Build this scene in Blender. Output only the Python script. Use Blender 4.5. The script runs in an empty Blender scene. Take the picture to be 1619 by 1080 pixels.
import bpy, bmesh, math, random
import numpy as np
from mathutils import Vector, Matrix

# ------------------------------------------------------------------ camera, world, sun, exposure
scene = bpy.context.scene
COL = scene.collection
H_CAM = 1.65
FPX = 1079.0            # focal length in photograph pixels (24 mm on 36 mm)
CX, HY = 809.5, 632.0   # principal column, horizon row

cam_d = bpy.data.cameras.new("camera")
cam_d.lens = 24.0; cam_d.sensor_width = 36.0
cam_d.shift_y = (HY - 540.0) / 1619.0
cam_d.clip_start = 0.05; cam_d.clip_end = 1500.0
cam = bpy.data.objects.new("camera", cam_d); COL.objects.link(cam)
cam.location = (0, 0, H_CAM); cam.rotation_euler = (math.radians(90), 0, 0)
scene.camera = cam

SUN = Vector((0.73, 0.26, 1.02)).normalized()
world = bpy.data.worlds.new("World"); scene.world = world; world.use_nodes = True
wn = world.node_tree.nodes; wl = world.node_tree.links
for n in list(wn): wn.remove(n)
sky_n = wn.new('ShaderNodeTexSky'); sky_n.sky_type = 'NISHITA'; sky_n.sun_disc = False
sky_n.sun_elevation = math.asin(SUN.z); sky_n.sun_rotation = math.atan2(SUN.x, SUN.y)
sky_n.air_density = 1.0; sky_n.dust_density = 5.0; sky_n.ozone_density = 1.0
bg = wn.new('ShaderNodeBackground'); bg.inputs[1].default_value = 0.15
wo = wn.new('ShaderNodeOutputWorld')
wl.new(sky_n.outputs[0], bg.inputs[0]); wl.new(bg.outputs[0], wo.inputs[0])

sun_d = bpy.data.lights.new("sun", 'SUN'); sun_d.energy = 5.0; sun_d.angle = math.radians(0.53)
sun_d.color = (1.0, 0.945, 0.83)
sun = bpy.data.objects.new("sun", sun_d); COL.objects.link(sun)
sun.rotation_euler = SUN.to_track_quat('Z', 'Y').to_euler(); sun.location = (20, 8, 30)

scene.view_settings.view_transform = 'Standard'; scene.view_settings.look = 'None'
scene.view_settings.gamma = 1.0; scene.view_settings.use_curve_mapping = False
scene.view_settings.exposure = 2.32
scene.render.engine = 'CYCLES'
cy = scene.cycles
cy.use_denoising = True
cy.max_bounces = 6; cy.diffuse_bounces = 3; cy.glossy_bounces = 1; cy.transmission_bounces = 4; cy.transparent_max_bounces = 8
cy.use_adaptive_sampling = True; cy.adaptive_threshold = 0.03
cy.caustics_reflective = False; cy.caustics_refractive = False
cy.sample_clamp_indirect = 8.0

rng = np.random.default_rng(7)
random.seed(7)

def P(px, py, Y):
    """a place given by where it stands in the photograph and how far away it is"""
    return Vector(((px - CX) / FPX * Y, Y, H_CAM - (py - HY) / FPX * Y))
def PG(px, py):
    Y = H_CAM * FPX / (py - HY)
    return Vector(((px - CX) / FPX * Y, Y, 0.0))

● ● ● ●

Write out the material exactly as given.

Build this scene in Blender. Output only the Python script. Use Blender 4.5. The script runs in an empty Blender scene. Take the picture to be 1619 by 1080 pixels.
import bpy, bmesh, math, random
import numpy as np
from mathutils import Vector, Matrix

# ------------------------------------------------------------------ camera, world, sun, exposure
scene = bpy.context.scene
COL = scene.collection
H_CAM = 1.65
FPX = 1079.0            # focal length in photograph pixels (24 mm on 36 mm)
CX, HY = 809.5, 632.0   # principal column, horizon row

cam_d = bpy.data.cameras.new("camera")
cam_d.lens = 24.0; cam_d.sensor_width = 36.0
cam_d.shift_y = (HY - 540.0) / 1619.0
cam_d.clip_start = 0.05; cam_d.clip_end = 1500.0
cam = bpy.data.objects.new("camera", cam_d); COL.objects.link(cam)
cam.location = (0, 0, H_CAM); cam.rotation_euler = (math.radians(90), 0, 0)
scene.camera = cam

SUN = Vector((0.73, 0.26, 1.02)).normalized()
world = bpy.data.worlds.new("World"); scene.world = world; world.use_nodes = True
wn = world.node_tree.nodes; wl = world.node_tree.links
for n in list(wn): wn.remove(n)
sky_n = wn.new('ShaderNodeTexSky'); sky_n.sky_type = 'NISHITA'; sky_n.sun_disc = False
sky_n.sun_elevation = math.asin(SUN.z); sky_n.sun_rotation = math.atan2(SUN.x, SUN.y)
sky_n.air_density = 1.0; sky_n.dust_density = 5.0; sky_n.ozone_density = 1.0
bg = wn.new('ShaderNodeBackground'); bg.inputs[1].default_value = 0.15
wo = wn.new('ShaderNodeOutputWorld')
wl.new(sky_n.outputs[0], bg.inputs[0]); wl.new(bg.outputs[0], wo.inputs[0])

sun_d = bpy.data.lights.new("sun", 'SUN'); sun_d.energy = 5.0; sun_d.angle = math.radians(0.53)
sun_d.color = (1.0, 0.945, 0.83)
sun = bpy.data.objects.new("sun", sun_d); COL.objects.link(sun)
sun.rotation_euler = SUN.to_track_quat('Z', 'Y').to_euler(); sun.location = (20, 8, 30)

scene.view_settings.view_transform = 'Standard'; scene.view_settings.look = 'None'
scene.view_settings.gamma = 1.0; scene.view_settings.use_curve_mapping = False
scene.view_settings.exposure = 2.32
scene.render.engine = 'CYCLES'
cy = scene.cycles
cy.use_denoising = True
cy.max_bounces = 6; cy.diffuse_bounces = 3; cy.glossy_bounces = 1; cy.transmission_bounces = 4; cy.transparent_max_bounces = 8
cy.use_adaptive_sampling = True; cy.adaptive_threshold = 0.03
cy.caustics_reflective = False; cy.caustics_refractive = False
cy.sample_clamp_indirect = 8.0

rng = np.random.default_rng(7)
random.seed(7)

def P(px, py, Y):
    """a place given by where it stands in the photograph and how far away it is"""
    return Vector(((px - CX) / FPX * Y, Y, H_CAM - (py - HY) / FPX * Y))
def PG(px, py):
    Y = H_CAM * FPX / (py - HY)
    return Vector(((px - CX) / FPX * Y, Y, 0.0))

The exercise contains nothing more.